Wednesday 30 March 2011

A Night at the Fights Featuring Danny Williams’ Comeback Fight

Boxing as with other professions is replete with its own significant stages of passage, that is, those critical junctures a fighter will have to face such as the debut bout, the ‘step-up-in-quality-of-opposition-crunch-match’ as well as the first title fight. Yet, just as taxing on the boxer’s physical and psychological resources is the notion of the comeback. For both the promising novice or the titleholder, the comeback fight may prove to be nothing short of the clarion need for a resurrection of his career; the back-against-the-wall requirement of success to rescue the pugilist from the plughole of the ‘journeyman’ life.

For Danny Williams, defeated two months ago in devastating fashion by Samil Sam when the two met for Sam’s European heavyweight title in Berlin, the usual questions and enquiries applied. How much was physically taken out of him by the shellacking administered by Sam? What doubts, if any, lurked in the recesses of his mind about the extent his abilities? What lessons had been learnt from defeat? Had they been addressed in his training regime?

Which opponent would provide the most suitable means of getting his career on a correct footing? The answers to all of these questions would not necessarily be definitively answered and indeed were not when Danny Williams defended his British and Commonwealth heavyweight title against the Australian Bob Mirovic on April 26 at the Brentford Leisure Centre.

To the unerring observer, the choice of a 37-year-old who came into the fight having lost a third of his thirty professional bouts, would have appeared to have been a cynical exercise by Williams’ handlers aimed at dusting down the ruffled feathers of their faltering star attraction and artificially resuscitating his confidence, albeit that Mirovic is the national champion of Australia.

But such cynicism was tempered by the reminder that if Corrie Sanders, a heavyweight with a largely indifferent record could upset the odds against the presumed heavyweight potentate-in-waiting, Vladimir Klitschko, then why not Mirovic, a hungry veteran against Williams, a fighter whose credentials as a top-flighter have been doubted even more so since the debacle in Berlin?

The fight did not begin promisingly for Williams who for reasons best known to him appeared passive. While Mirovic constantly pressed, busily throwing hooks and attempting upper cuts, Williams retreated or moved laterally, offering an occasional countering effort. Mirovic’s ploy appeared to be to “play hard”, that is to keep Williams under constant pressure and to use his eighteen stone frame in the clinches. It was at times not an edifying sight so much that he appeared at times to be playing by Australian Football rules rather than those devised by the famous English Marquis.

Desperate pleas from ringside for Williams to “be first” manifested the concerns about the champions’ relative inaction. But in the second, Williams emerged from his cocoon to score with a jolting jab. Then in the last seconds of the round, a double jab rocked the Australians head backwards with the bell sounding just as Williams followed up with a severe right.
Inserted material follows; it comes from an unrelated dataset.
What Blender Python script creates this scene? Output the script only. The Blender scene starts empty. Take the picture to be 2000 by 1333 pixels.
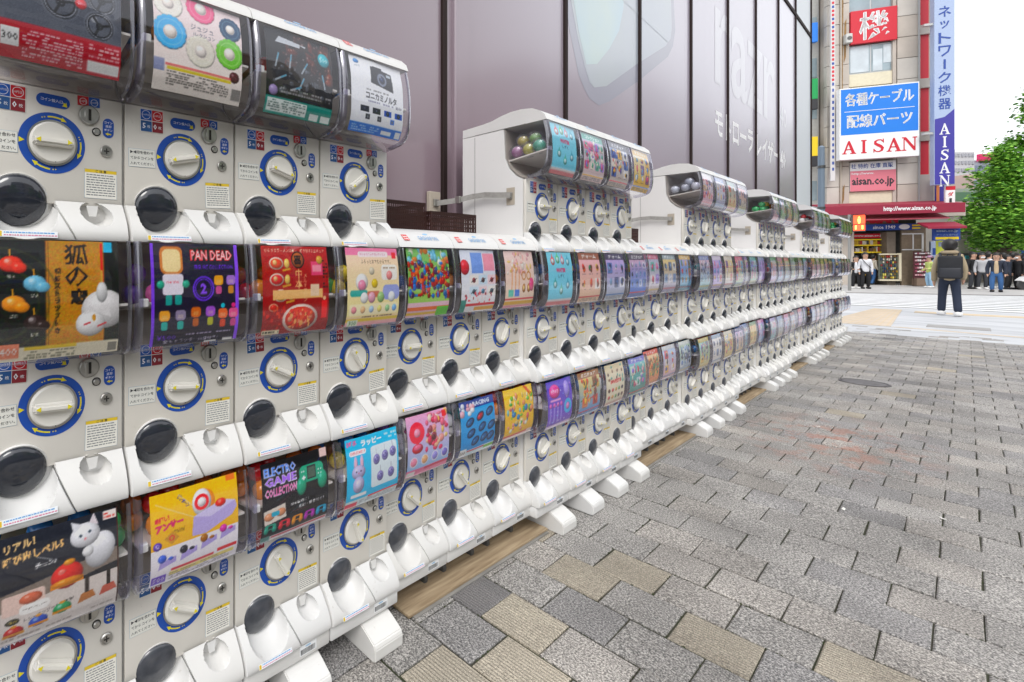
import bpy, bmesh, math, random
import numpy as np
from math import sin, cos, pi, radians, hypot, atan2, sqrt
from mathutils import Vector, Matrix
random.seed(7)
scn = bpy.context.scene
COL = scn.collection

# ------------------------------------------------------------------ camera, sky, sun, exposure
PXC, V0, FPX, TH = 581.0, 512.0, 943.55, radians(54.1736)   # principal point, horizon, focal length (photo px), heading
CH = 1.15                                                    # camera height
cam_d = bpy.data.cameras.new("camera")
cam = bpy.data.objects.new("camera", cam_d)
COL.objects.link(cam)
cam.location = (0, 0, CH)
cam.rotation_euler = (radians(90), 0, TH)
cam_d.sensor_width = 36
cam_d.lens = FPX / 2000 * 36
cam_d.shift_x = (1000 - PXC) / 2000
cam_d.shift_y = (V0 - 666.5) / 2000
cam_d.clip_start = 0.02
cam_d.clip_end = 2000
scn.camera = cam

world = bpy.data.worlds.new("World")
scn.world = world
world.use_nodes = True
wn, wl = world.node_tree.nodes, world.node_tree.links
wn.clear()
sky = wn.new("ShaderNodeTexSky")
sky.sky_type = 'NISHITA'
sky.sun_disc = False
sky.sun_elevation = radians(50)
sky.sun_rotation = radians(138)
sky.air_density = 1.0
sky.dust_density = 4.0
hs = wn.new("ShaderNodeHueSaturation")
hs.inputs["Saturation"].default_value = 0.22
bg = wn.new("ShaderNodeBackground")
bg.inputs["Strength"].default_value = 0.15
wo = wn.new("ShaderNodeOutputWorld")
wl.new(sky.outputs[0], hs.inputs["Color"])
cl = wn.new("ShaderNodeMix"); cl.data_type = 'RGBA'          # even cloud cover over the clear sky
cl.inputs[0].default_value = 0.62
cl.inputs[7].default_value = (7.6, 7.75, 8.0, 1)
wl.new(hs.outputs[0], cl.inputs[6])
wl.new(cl.outputs[2], bg.inputs["Color"])
wl.new(bg.outputs[0], wo.inputs["Surface"])

sun_d = bpy.data.lights.new("sun", 'SUN')
sun_d.energy = 0.85
sun_d.angle = radians(25)
sun_d.color = (1.0, 0.97, 0.93)
sun = bpy.data.objects.new("sun", sun_d)
COL.objects.link(sun)
_az, _el = radians(138), radians(50)
_dir = Vector((sin(_az) * cos(_el), cos(_az) * cos(_el), sin(_el)))
sun.rotation_euler = _dir.to_track_quat('Z', 'Y').to_euler()

scn.view_settings.view_transform = 'Standard'
scn.view_settings.look = 'None'
scn.view_settings.gamma = 1
scn.view_settings.use_curve_mapping = False
scn.view_settings.exposure = 0.64
scn.cycles.max_bounces = 8
scn.cycles.transparent_max_bounces = 40
scn.cycles.use_denoising = True
scn.cycles.caustics_reflective = False
scn.cycles.caustics_refractive = False

# ------------------------------------------------------------------ materials
def lin(c):
    if isinstance(c, str):
        c = [int(c[i:i + 2], 16) / 255 for i in (0, 2, 4)]
    return tuple((x / 12.92 if x <= 0.04045 else ((x + 0.055) / 1.055) ** 2.4) for x in c)

_mats = {}
def mat(name, col, rough=0.5, metal=0.0, var=0.0, vscale=8.0, bump=0.0, bscale=60.0, spec=0.5, emit=0.0, coat=0.0, col2=None, stretch=None, wear=0.0):
    if name in _mats: return _mats[name]
    m = bpy.data.materials.new(name)
    m.use_nodes = True
    nt = m.node_tree; N = nt.nodes; L = nt.links
    b = N["Principled BSDF"]
    c = tuple(col) + (1,)
    b.inputs["Base Color"].default_value = c
    b.inputs["Roughness"].default_value = rough
    b.inputs["Metallic"].default_value = metal
    b.inputs["Specular IOR Level"].default_value = spec
    if coat:
        b.inputs["Coat Weight"].default_value = coat
        b.inputs["Coat Roughness"].default_value = 0.15
    tc = N.new("ShaderNodeTexCoord")
    mp = N.new("ShaderNodeMapping")
    L.new(tc.outputs["Object"], mp.inputs["Vector"])
    if stretch: mp.inputs["Scale"].default_value = stretch
    if var or col2:
        n = N.new("ShaderNodeTexNoise"); n.inputs["Scale"].default_value = vscale; n.inputs["Detail"].default_value = 5
        L.new(mp.outputs[0], n.inputs["Vector"])
        mx = N.new("ShaderNodeMix"); mx.data_type = 'RGBA'
        mr = N.new("ShaderNodeMapRange"); mr.inputs[1].default_value = 0.35; mr.inputs[2].default_value = 0.68
        L.new(n.outputs["Fac"], mr.inputs[0]); L.new(mr.outputs[0], mx.inputs[0])
        d = tuple(col2) if col2 else tuple(x * (1 - var) for x in col)
        mx.inputs[6].default_value = c; mx.inputs[7].default_value = d + (1,)
        L.new(mx.outputs[2], b.inputs["Base Color"])
    if wear:
        oi = N.new("ShaderNodeObjectInfo"); sc_ = N.new("ShaderNodeMath"); sc_.operation = 'MULTIPLY'; sc_.inputs[1].default_value = 97.0
        L.new(oi.outputs["Random"], sc_.inputs[0]); cb = N.new("ShaderNodeCombineXYZ")
        for i_ in range(3): L.new(sc_.outputs[0], cb.inputs[i_])
        va = N.new("ShaderNodeVectorMath"); L.new(tc.outputs["Object"], va.inputs[0]); L.new(cb.outputs[0], va.inputs[1])
        L.new(va.outputs[0], mp.inputs["Vector"])
        w1 = N.new("ShaderNodeTexNoise"); w1.inputs["Scale"].default_value = 34; w1.inputs["Detail"].default_value = 8; w1.inputs["Roughness"].default_value = .72
        w2 = N.new("ShaderNodeTexNoise"); w2.inputs["Scale"].default_value = 5.5
        L.new(mp.outputs[0], w1.inputs["Vector"]); L.new(mp.outputs[0], w2.inputs["Vector"])
        r1 = N.new("ShaderNodeMapRange"); r1.inputs[1].default_value = .63; r1.inputs[2].default_value = .74; r1.inputs[4].default_value = wear
        r2 = N.new("ShaderNodeMapRange"); r2.inputs[1].default_value = .42; r2.inputs[2].default_value = .62
        L.new(w1.outputs["Fac"], r1.inputs[0]); L.new(w2.outputs["Fac"], r2.inputs[0])
        mm = N.new("ShaderNodeMath"); mm.operation = 'MULTIPLY'; L.new(r1.outputs[0], mm.inputs[0]); L.new(r2.outputs[0], mm.inputs[1])
        mw = N.new("ShaderNodeMix"); mw.data_type = 'RGBA'; mw.inputs[7].default_value = (.30, .26, .20, 1)
        src_ = b.inputs["Base Color"].links[0].from_socket if b.inputs["Base Color"].links else None
        if src_: L.new(src_, mw.inputs[6])
        else: mw.inputs[6].default_value = c
        L.new(mm.outputs[0], mw.inputs[0])
        yl = N.new("ShaderNodeMix"); yl.data_type = 'RGBA'; yl.blend_type = 'MULTIPLY'; yl.inputs[7].default_value = (.992, .980, .955, 1)
        L.new(oi.outputs["Random"], yl.inputs[0]); L.new(mw.outputs[2], yl.inputs[6]); L.new(yl.outputs[2], b.inputs["Base Color"])
    if bump:
        n2 = N.new("ShaderNodeTexNoise"); n2.inputs["Scale"].default_value = bscale; n2.inputs["Detail"].default_value = 4
        L.new(mp.outputs[0], n2.inputs["Vector"])
        bp = N.new("ShaderNodeBump"); bp.inputs["Strength"].default_value = bump; bp.inputs["Distance"].default_value = 0.004
        L.new(n2.outputs["Fac"], bp.inputs["Height"]); L.new(bp.outputs[0], b.inputs["Normal"])
    if emit:
        b.inputs["Emission Color"].default_value = c
        b.inputs["Emission Strength"].default_value = emit
    _mats[name] = m
    return m

def hexmat(h, rough=0.45, k=1.0):
    return mat("print_" + h + ("_%d" % int(rough * 100)), tuple(x * k for x in lin(h)), rough)

def clear_mat(name, tint, rough, f0=1.0, haze=0.0):
    m = bpy.data.materials.new(name); m.use_nodes = True
    N = m.node_tree.nodes; L = m.node_tree.links; N.clear()
    out = N.new("ShaderNodeOutputMaterial")
    tr = N.new("ShaderNodeBsdfTransparent"); tr.inputs[0].default_value = tint + (1,)
    gl = N.new("ShaderNodeBsdfGlossy"); gl.inputs["Roughness"].default_value = rough
    gl.inputs[0].default_value = (0.95, 0.95, 1, 1)
    ge = N.new("ShaderNodeNewGeometry"); dt = N.new("ShaderNodeVectorMath"); dt.operation = 'DOT_PRODUCT'
    L.new(ge.outputs["Normal"], dt.inputs[0]); L.new(ge.outputs["Incoming"], dt.inputs[1])
    def mth(op, a, b2, cl=False):
        q = N.new("ShaderNodeMath"); q.operation = op; q.use_clamp = cl
        for i, v in ((0, a), (1, b2)):
            if isinstance(v, (int, float)): q.inputs[i].default_value = v
            elif v is not None: L.new(v, q.inputs[i])
        return q
    ab = mth('ABSOLUTE', dt.outputs["Value"], None); om = mth('SUBTRACT', 1.0, ab.outputs[0], True); pw = mth('POWER', om.outputs[0], 5.0)
    m9 = mth('MULTIPLY', pw.outputs[0], 0.92); ad = mth('ADD', m9.outputs[0], 0.055); mu = mth('MULTIPLY', ad.outputs[0], f0, True)
    mx = N.new("ShaderNodeMixShader")
    L.new(mu.outputs[0], mx.inputs[0]); L.new(gl.outputs[0], mx.inputs[2])
    if haze:
        df = N.new("ShaderNodeBsdfDiffuse"); df.inputs[0].default_value = (0.8, 0.8, 0.85, 1)
        m2 = N.new("ShaderNodeMixShader"); m2.inputs[0].default_value = haze
        L.new(tr.outputs[0], m2.inputs[1]); L.new(df.outputs[0], m2.inputs[2]); L.new(m2.outputs[0], mx.inputs[1])
    else:
        L.new(tr.outputs[0], mx.inputs[1])
    tc = N.new("ShaderNodeTexCoord"); n2 = N.new("ShaderNodeTexNoise"); n2.inputs["Scale"].default_value = 9
    bp = N.new("ShaderNodeBump"); bp.inputs["Strength"].default_value = 0.25; bp.inputs["Distance"].default_value = 0.006
    L.new(tc.outputs["Object"], n2.inputs["Vector"]); L.new(n2.outputs["Fac"], bp.inputs["Height"]); L.new(bp.outputs[0], gl.inputs["Normal"])
    L.new(mx.outputs[0], out.inputs["Surface"])
    return m

M_PANEL = mat("cream_plastic", (0.725, 0.70, 0.65), 0.38, wear=.45, var=0.06, vscale=5, bump=0.03, bscale=300)
M_WHITE = mat("white_plastic", (0.715, 0.715, 0.71), 0.34, wear=.6, var=0.05, vscale=9, bump=0.03, bscale=200)
M_SIDE = mat("side_plastic", (0.80, 0.80, 0.80), 0.42, wear=.5, var=0.05, vscale=3)
M_CAV = mat("hopper_plastic", (0.42, 0.38, 0.34), 0.6, var=0.3, vscale=6)
M_GAP = mat("joint_dark", (0.03, 0.028, 0.025), 0.8)
M_CLEAR = clear_mat("clear_cover", (0.97, 0.97, 0.98), 0.03, 1.15, 0.0)
M_RIM = clear_mat("cover_rim", (0.50, 0.48, 0.62), 0.12, 2.2, 0.05)
M_CAPS = clear_mat("capsule_clear", (0.86, 0.87, 0.90), 0.05, 1.4, 0.06)
M_METAL = mat("steel", (0.52, 0.51, 0.48), 0.32, 0.9, var=0.2, vscale=40)
M_DMETAL = mat("dark_steel", (0.12, 0.12, 0.12), 0.4, 0.8)
M_DOME = mat("smoked_dome", (0.030, 0.034, 0.046), 0.07, spec=0.8, var=0.3, vscale=15)
M_DOME1 = mat("smoked_dome_worn", (0.085, 0.090, 0.105), 0.16, spec=0.7, col2=(0.035, 0.040, 0.052), vscale=22)
M_KNOB = mat("knob_plastic", (0.80, 0.78, 0.72), 0.28, var=0.04, vscale=20)
M_BLUE = mat("ring_blue", lin("1a4fae"), 0.4)
M_YEL = mat("arrow_yellow", lin("e6d820"), 0.4)
M_SHELF = mat("shelf_plastic", (0.72, 0.69, 0.64), 0.4)

def poster_material():
    m = bpy.data.materials.new("printed_paper"); m.use_nodes = True
    N = m.node_tree.nodes; L = m.node_tree.links
    b = N["Principled BSDF"]; b.inputs["Roughness"].default_value = 0.4
    a = N.new("ShaderNodeAttribute"); a.attribute_name = "Col"
    L.new(a.outputs["Color"], b.inputs["Base Color"])
    return m
M_POSTER = poster_material()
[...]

These scoring efforts it should be noted were short though significant interruptions to the Australians consistent drive at Williams. The tide appeared to be changing when Williams raised his game at the start of the third by administering Mirovic with a dose of left hooks and uppercuts. Yet, inexplicably, and infuriatingly for the partisan crowd, Williams retreated into his indifferent, lethargic routine sinking indolently into the ropes. It was around this point that Mirovic stormed in with a granite-laden left hook that stunned Williams. It was, Mirovic told the writer, as if “the life went out of him.”

Forced back onto the ropes, Williams covered up, threw a few counters and held on to survive rather as he had done at the same stage of his fight against Keith Long last September.

For Mirovic, bereft of quality sparring partners for the four weeks training that he managed in Sydney, it was a last throw of the dice. Williams came out refreshed for the fourth. The bout lulled when Mirovic, continuing his bulling tactics, was sternly rebuked by the referee for impaling Williams on to the ropes and pushing him until he was half way out of the ring.

Soon after this, the bout was again paused for Mirovic to recover from a low blow administered by Williams. When the bout resumed Williams sprang at his opponent, delivering a powerful set of hooks and uppercuts and on this occasion the roar of the crowd appeared to egg Williams onto making it a sustained effort, stepping up the assault, until the Australian’s legs began to buckle and his hands became lowered at which point the referee bolted in to end it at the two minute and thirty-third second.

Earlier on, the crowd had been treated to the skills of two talented South African’s. Firstly, Silence Mabuza, the IBO Bantamweight champion successfully defended his title against the Argentine Julio Cesar Medina. After surviving a nine-count knock down at the end of the first, Medina was decisively counted out in the third round by the effects of a vicious left hook administered to his midriff.

Then Philip Ndou, the world title contending Super Featherweight made short work of Alex Moon who folded up from the effects of a short, left upper cut. The ease of his victory, coming in the first round, appeared to surprise and even embarrass Ndou, although his level of embarrassment was surpassed by Moon, his features wistfully surveying the ring as his conqueror acknowledged the cheers accompanying the official announcement.